Nasreddin Hoca’ya sorarlar bir gün;

“Hocam evliya mısınız siz?”

“Evet” der hoca ve ekler; “İnanmıyorsanız şu karşıda ki ağacı çağırayım da gelsin buraya…”

Herkes pür dikkat merak içinde hocayı izler…

Hoca üç kere “Buraya gel” diye çağırır ağacı ama nafile tabi…

“Gelmedi hocam” der kalabalık…

Hoca hiç istifini bozmadan cevap verir; “o gelmez ise ben giderim, evliyada kibir olmaz…”

Bir insanın sahip olduğu kibrin derecesi, ilmi ile ters orantılıdır… İlmi ise aklı kadardır… Aklı da, edebi kadardır… İnsan dediğimiz varlık eşsiz olmak ile birlikte aynı derecede aciz ve muhtaç yaratılmıştır…

Yapılan bir araştırmaya göre canlıların yaşamasını sağlayan çevre bilim ile ilgili sistemin bir yıllık maliyetinin en az 33 trilyon dolar olduğu söyleniyor… Düşünsenize bir yıllık, bir anlık nefes için bile ne kadar servete ihtiyacımız olduğunu…

Yine bazı uzmanlar, güneşin bir saniyede ürettiği enerjinin, dünyada ancak üç milyar enerji santralinin bir yıl boyunca çalışması ile elde edilebileceğini iddia ediyorlar...

Tek bir nefes alabilmek için bu kadar aciz olan insan, neden bu kadar gurur ve kibir sahibidir ki?

Sanırım kibrin çıkış noktası tam olarak şurası; Kendini beğenmek… Kendini beğenmekte ki asıl neden ise kendini kusursuz zannetmek ve noksanlıklarını görmezden gelmek ya da onları farkına varmamaktır… Ahlak psikolojisi açısından incelediğimiz zaman da gurur ve kibrin temel sebeplerinden birinin insanın “aciz” olduğu bilincinden uzak yaşaması olduğunu görürüz…

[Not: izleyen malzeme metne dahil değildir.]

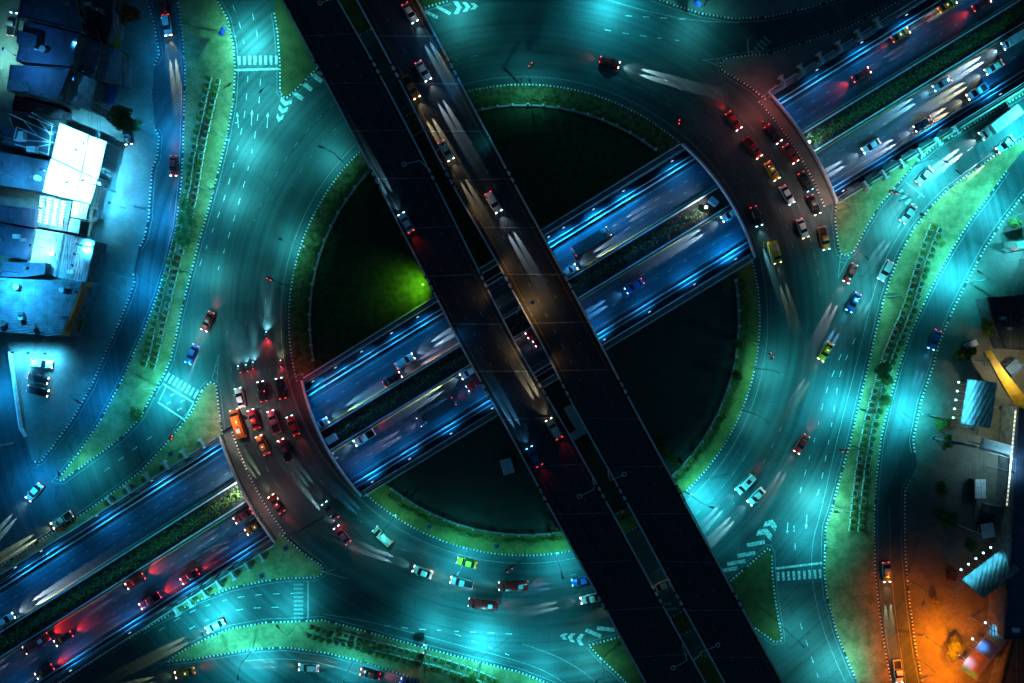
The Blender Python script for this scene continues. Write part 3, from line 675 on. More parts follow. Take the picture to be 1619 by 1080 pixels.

Hâlbuki kişinin asıl noksanlığı, kalbinde taşıdığı kibri kadardır… Özgüvenden yoksun, kendisi ile barışık olmayan insanların barınağıdır gurur ve kibir…

Havalı bir şekilde herkesten daha iyi yüzdüğünü iddia eden birine, filozof Aristippus şöyle demiş “En küçük balıkların bile sahip olduğu bir meziyetten dolayı kendine bir pay, bir şeref mi çıkartıyorsun?”

Noksanlarını ve hatalarını bilmeyen ya da onlar ile yüzleşmek istemeyen kimselerin ortak özelliğidir kibir… Hakikatten habersiz olmaktır…

Mevlana’nın dediği gibi “Kibir, kendisinden habersiz, kendini bilmeyen insanın durumudur… Tıpkı güneşten haberi olmayan buzun, kendini bir şey zannetmesi gibi…”

Kibir karanlıktır, gölgedir… Peki, bu karanlıktan ışığa ulaşmanın, gölgeden kurtulmanın yolu nedir?

Bir çıkar yol önermiş Dücane Cündioğlu, “ Büyük bir kayıp yaşamadan irfan bulunmaz, kibirden uzaklaşılmaz…” diyor… Diğer bir deyiş ile burnumuzun biraz sürtülmesi gerekiyor galiba, ne dersiniz?